Find the lines containing the word "parts" and copy every one of them.
-- -- --
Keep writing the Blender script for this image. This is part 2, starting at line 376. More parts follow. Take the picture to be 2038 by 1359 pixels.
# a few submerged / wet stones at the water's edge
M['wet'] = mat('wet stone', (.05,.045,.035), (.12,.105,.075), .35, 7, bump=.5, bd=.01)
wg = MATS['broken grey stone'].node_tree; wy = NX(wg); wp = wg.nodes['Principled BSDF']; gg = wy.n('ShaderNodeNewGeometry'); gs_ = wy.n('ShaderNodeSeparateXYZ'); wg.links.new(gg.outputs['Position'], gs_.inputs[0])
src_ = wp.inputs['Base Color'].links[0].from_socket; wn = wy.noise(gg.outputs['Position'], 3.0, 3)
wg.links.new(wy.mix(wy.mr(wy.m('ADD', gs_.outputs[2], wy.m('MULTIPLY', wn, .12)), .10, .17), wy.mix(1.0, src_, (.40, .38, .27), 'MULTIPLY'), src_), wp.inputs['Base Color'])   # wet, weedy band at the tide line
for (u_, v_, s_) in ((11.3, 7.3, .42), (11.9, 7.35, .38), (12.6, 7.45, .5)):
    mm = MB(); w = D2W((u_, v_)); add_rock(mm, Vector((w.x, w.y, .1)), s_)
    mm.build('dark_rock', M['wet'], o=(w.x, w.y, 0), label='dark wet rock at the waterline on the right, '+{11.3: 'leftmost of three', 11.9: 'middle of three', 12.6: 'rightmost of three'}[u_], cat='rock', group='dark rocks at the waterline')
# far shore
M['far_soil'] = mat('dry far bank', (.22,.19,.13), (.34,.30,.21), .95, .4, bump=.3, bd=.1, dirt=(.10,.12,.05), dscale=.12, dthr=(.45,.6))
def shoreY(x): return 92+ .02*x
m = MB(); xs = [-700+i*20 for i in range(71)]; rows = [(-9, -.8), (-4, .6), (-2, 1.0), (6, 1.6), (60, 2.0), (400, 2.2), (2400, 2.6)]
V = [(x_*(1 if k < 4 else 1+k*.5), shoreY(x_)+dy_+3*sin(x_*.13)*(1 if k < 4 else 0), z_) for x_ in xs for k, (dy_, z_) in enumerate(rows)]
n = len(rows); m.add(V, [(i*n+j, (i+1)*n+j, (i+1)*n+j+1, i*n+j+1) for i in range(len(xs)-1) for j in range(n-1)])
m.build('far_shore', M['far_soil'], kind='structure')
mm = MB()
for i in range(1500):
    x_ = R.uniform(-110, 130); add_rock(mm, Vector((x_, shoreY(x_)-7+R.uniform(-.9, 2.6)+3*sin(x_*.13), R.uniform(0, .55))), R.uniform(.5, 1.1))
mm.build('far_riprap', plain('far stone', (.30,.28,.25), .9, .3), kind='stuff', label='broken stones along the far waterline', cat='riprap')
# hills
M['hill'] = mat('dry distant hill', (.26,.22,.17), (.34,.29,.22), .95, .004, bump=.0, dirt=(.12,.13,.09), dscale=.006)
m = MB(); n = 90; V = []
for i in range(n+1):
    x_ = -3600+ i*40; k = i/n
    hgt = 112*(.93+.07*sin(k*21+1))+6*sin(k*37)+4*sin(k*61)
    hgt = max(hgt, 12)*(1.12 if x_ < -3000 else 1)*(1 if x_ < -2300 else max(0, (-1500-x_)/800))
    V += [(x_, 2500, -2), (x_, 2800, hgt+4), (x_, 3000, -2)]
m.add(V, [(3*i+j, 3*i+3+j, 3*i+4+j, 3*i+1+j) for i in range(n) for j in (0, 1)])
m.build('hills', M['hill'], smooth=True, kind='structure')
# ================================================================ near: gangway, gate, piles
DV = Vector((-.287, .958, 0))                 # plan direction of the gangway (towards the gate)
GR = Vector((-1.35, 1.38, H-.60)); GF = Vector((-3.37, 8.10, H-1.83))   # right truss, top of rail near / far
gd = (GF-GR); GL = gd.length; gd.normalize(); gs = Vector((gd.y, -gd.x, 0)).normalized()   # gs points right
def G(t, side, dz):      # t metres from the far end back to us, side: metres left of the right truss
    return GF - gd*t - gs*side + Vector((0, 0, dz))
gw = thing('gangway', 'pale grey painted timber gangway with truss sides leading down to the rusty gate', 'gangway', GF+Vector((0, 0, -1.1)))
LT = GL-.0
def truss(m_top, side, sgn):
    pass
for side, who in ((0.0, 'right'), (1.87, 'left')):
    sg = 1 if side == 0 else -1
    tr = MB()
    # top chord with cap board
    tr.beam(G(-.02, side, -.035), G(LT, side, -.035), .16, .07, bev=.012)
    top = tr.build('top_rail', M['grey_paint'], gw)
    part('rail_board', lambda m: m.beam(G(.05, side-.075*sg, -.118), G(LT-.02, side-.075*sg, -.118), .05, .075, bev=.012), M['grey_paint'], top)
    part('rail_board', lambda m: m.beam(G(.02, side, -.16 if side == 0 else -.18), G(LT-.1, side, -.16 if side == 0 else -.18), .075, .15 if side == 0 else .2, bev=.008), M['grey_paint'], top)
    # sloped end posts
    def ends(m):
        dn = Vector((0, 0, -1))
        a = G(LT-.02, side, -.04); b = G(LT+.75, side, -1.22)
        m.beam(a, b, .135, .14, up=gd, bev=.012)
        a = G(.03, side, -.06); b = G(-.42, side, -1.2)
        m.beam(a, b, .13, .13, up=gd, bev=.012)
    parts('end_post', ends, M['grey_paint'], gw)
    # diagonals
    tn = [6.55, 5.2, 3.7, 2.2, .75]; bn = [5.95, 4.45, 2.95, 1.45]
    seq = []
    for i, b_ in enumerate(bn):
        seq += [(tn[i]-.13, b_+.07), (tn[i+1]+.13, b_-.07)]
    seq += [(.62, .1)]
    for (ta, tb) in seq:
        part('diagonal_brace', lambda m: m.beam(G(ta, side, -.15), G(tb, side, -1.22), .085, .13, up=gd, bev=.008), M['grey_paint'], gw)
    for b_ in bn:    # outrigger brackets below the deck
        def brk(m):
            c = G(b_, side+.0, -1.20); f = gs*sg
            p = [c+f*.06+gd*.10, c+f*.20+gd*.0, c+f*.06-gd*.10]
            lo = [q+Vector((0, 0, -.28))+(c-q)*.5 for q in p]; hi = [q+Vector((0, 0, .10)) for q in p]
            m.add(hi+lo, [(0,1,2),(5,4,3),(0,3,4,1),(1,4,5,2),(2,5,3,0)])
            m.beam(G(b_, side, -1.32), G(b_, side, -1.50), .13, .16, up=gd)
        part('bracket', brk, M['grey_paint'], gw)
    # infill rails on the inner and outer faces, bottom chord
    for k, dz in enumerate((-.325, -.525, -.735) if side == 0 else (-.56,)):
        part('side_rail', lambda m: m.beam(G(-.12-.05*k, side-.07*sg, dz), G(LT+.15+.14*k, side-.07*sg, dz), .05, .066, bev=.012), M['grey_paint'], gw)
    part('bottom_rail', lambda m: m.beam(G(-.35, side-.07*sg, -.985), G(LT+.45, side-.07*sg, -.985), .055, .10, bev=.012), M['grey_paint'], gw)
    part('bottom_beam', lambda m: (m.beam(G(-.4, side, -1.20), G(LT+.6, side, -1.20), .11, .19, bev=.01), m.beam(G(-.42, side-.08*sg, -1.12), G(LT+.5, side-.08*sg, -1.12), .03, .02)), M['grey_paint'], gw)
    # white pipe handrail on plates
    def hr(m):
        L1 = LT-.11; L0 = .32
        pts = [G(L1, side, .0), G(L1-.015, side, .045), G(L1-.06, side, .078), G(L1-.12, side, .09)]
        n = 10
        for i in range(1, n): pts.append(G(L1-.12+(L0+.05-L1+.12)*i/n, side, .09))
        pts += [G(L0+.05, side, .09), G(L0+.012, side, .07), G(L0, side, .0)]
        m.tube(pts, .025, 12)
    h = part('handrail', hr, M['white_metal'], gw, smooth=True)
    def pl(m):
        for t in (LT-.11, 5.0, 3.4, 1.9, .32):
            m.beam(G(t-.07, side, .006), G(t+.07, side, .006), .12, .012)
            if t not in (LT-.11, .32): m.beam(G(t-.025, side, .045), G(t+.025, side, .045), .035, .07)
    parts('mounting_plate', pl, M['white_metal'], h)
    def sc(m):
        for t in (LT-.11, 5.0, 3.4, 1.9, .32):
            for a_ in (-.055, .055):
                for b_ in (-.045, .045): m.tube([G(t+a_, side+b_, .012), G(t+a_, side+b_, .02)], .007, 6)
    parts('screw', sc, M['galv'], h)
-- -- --
• **WRITTEN RESPONSE**:
Keep writing the Blender script for this image. This is part 2, starting at line 376. More parts follow. Take the picture to be 2038 by 1359 pixels.
    parts('end_post', ends, M['grey_paint'], gw)
    parts('mounting_plate', pl, M['white_metal'], h)
    parts('screw', sc, M['galv'], h)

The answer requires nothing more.